Na pátria do mundial, a exibição do bem-estar é acompanhada pela ditadura do consumo de drogas
“Vivemos uma crise nesta época, isso porque está em crise a vida, seus valores, as relações e as pessoas. Triunfam em várias partes os pensamentos fracos, o relativismo intelectual e moral, o consumismo, o hedonismo com a busca da felicidade a qualquer preço. Corre-se o risco de se reduzir a coisas, objetos descartáveis comprados, idolatrados e logo esquecidos. O progresso nos abriu a possibilidade maravilhosa de uma comunicação global e de fazer do mundo uma casa comum. Mas é sempre mais difícil dialogar com os filhos, entre marido e mulher, entre papai e mamãe, vizinhos de casa, colegas de trabalho e de escola, Igrejas e tradições religiosas diferentes. Somos frequentemente ilhas que se comunicariam, mas nos sentimos sempre mais sós e perdidos no anonimato; mesmo a comunicação com Deus se torna difícil” (Do inferno, um grito de amor. Entre os escravos do crack).
Neste diagnóstico da humanidade aparece o drama do nosso tempo, que para alguns se tornou um verdadeiro inferno na Terra. O drama das drogas. Esta análise vem de um livro que retrata a história do padre Renato Chiera, sacerdote, que há 36 anos anda pelas ruas do Brasil entre os últimos, os esqueletos ambulantes à procura de sua dose diária de esquecimento: o crack, talvez a pior droga do mundo. Cruel porque imediata e ao mesmo tempo de efeito rápido, cria uma dependência quase instantânea, é feita com a cocaína e restos de qualquer coisa, até mesmo cal. Provoca danos inacreditáveis também nos pulmões e no coração.
É uma droga sem fascínio, dos “perdedores”. Neste inferno da “cracolândia” no Rio de Janeiro, o padre Renato lembra um grito desesperado: “‘Dê-nos Deus e Sua Palavra, ou não seremos capazes de sair daqui’. Nunca tinha ouvido um pedido de ajuda assim claro e forte em 47 anos de sacerdócio. Fez-me pensar muito: de qual Deus precisa este mundo, tão desesperado de consolar-se consumindo drogas até morrer? Hoje se vendem muitas faces de Deus, de formas diferentes umas das outras. O homem nestes tempos precisa nem tanto de mestres, mas de samaritanos que se inclinam sobre as feridas da humanidade que quer sentir-se amada por um Deus pai e mãe, misericórdia infinita, que não condena, mas quer somente salvar. O mundo está ferido e precisa se sentir filho: somente assim conseguirá também escutar e aceitar valores propostos pela Igreja”. Vem à mente os ensinamentos constantes do Papa Francisco, que insiste na necessidade de gesto, carícia, abraço, sorriso, realizado por todos nós, por cada um de nós. Imagina de quanto amor necessitam os homens e as mulheres que padre Roberto encontra no seu caminho no “mundo da noite”, nas ruas.
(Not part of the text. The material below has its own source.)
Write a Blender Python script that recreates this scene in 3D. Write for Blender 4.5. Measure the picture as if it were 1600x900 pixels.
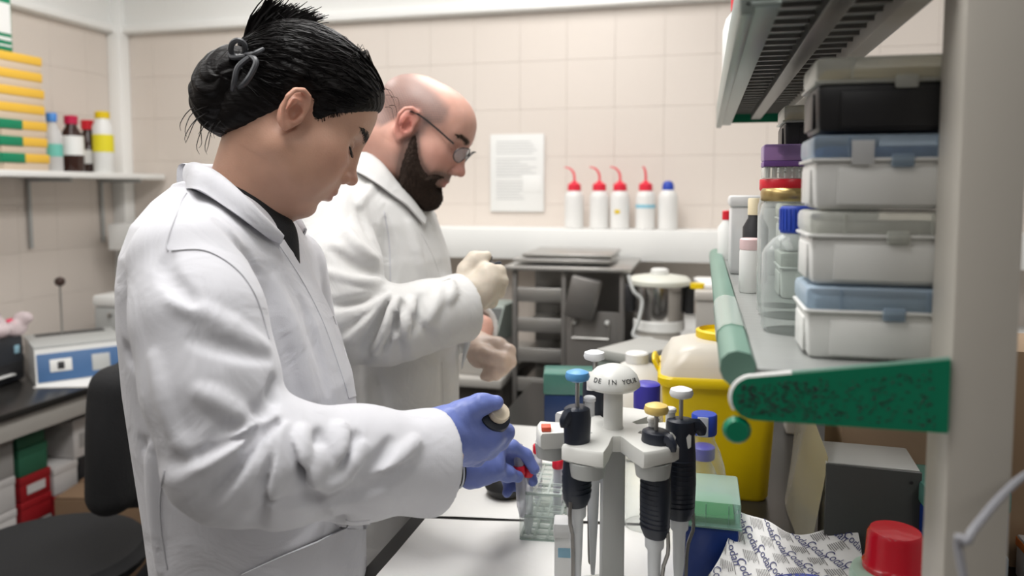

E é notícia destes dias segundo a qual, em sete anos, os mortos causados pelas operações da polícia no Rio chegam a mais de 5.500, mas segundo as ONGs são o triplo. A Unicef adverte que no último mês foram cerca de 3.800 os relatos de violência contra crianças e adolescentes, e que no Brasil são cerca de três milhões de meninos e meninas entre 10 e 17 anos envolvidos no trabalho de menores. Padre Renato Chiera, fundador da “Casa do Menor”, no Rio de Janeiro, há 36 anos está próximo dos “meninos de rua” e disse à Rádio Vaticano, no dia 23 de junho: “a ‘cracolândia’ é o espelho de uma sociedade drogada. Mas o governo não compreende isso, infelizmente. Tem uma visão muito materialista: é um problema social, econômico, mas o enfrentamos como problema de polícia. O governo vê como um problema de segurança pública. Nós buscamos fazer com que o governo entenda que o problema é muito mais sério. Mas o governo não tem condição de chegar na alma, não tem os instrumentos para captar este grito. No Rio, o governo vê o problema da ‘cracolândia’ como um problema de polícia: é um caminho errado, porque estas pessoas que estão nestas periferias da sociedade são já jogadas fora, receberam muita violência. E nós queremos salvá-las fazendo isso com violência? O governo está ocupando as favelas para acabar com o narcotráfico e está fazendo cercos contra os seus filhos, porque eles têm medo. É uma abordagem para a polícia de segurança. As favelas e as ‘cracolândias’ são regiões de guerra, plenas de policiais permanentes que estão nestas áreas onde prenderam os traficantes, mas eles permanecem. Agora, é um momento de tumulto porque os traficantes estão retornando e estão agredindo os policiais, mais de cem policiais foram assassinados”. Violência chama violência.